By splitting the service, Grayling put that at risk. Ex-offenders often lead very chaotic lives and therefore have dynamic risk levels. They don't just sit in a risk category. They drift up and down depending on circumstances.

The best way to track this is communication between different agencies. A user may have a history of domestic violence but be currently low risk. Then the police get a call from a neighbour saying they heard shouting from their house. He'd now be medium-risk. But the probation service needs to get that information. You want to facilitate information flow, not fragment it.

By separating out probation into public, voluntary and private, for no apparent reason at all, and then creating arbitrary distinctions between cases and where they went, Grayling did the precise opposite of what experts advised, with predictable results.

He also made it harder to rehabilitate. Effective rehabilitation requires family connection and work, but to get there you need to deal with mental health problems, illiteracy and other issues. That requires joined-up services. Grayling went the other way.
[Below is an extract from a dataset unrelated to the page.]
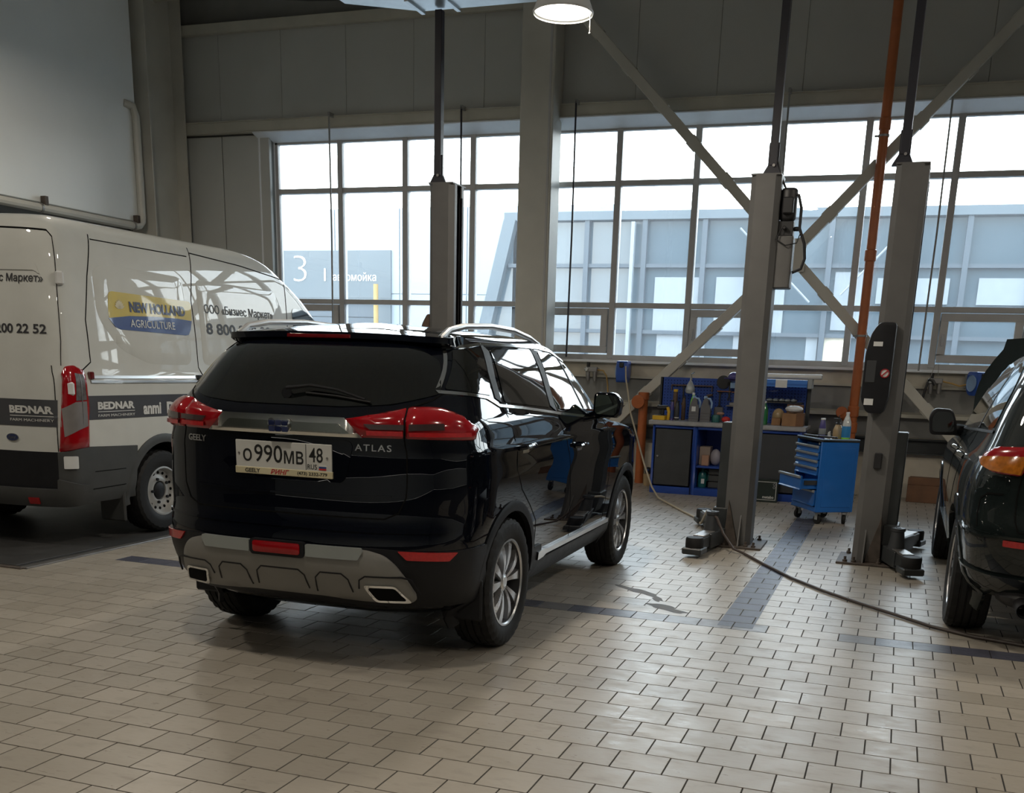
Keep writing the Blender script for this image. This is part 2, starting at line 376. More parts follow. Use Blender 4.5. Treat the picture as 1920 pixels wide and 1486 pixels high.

Even the manner the policy was introduced descended into farce. Staff resisted going to private firms and had to be forced into doing so by literally having their names picked out of a hat. One email chain seen by Politics.co.uk at the time, showed staff at a probation trust telling an employee with 20 years of experience that he'd been selected by random lottery.

Grayling categorically denied this was the case. He wrote to Labour MP Toby Perkins: "You can raise it all you like. Selection was not done by drawing names from a hat. It was based on what the balance of work staff had been doing was."

But later, prisons minister Andrew Selous was left to admit the truth in a parliamentary answer. "In those few situations where neither process led to allocation, and only in the case of administrative support staff, then the guidance allowed for agreement on transfer to be reached on the basis of a random assignment process," he wrote. And so there it was.

It is a spectacle of inadequacy. An unnecessary reform, pushed through without support, enacted without decency, whose failings were covered up by its author, and which fell apart in precisely the way experts predicted, with a price tag of £170 million for the taxpayer.

And yet Grayling still sits in a top ministerial post, in charge of transport. If a worker in any firm, at any level, made those sorts of the errors, they'd be out the door. In Westminster, you barely notice it.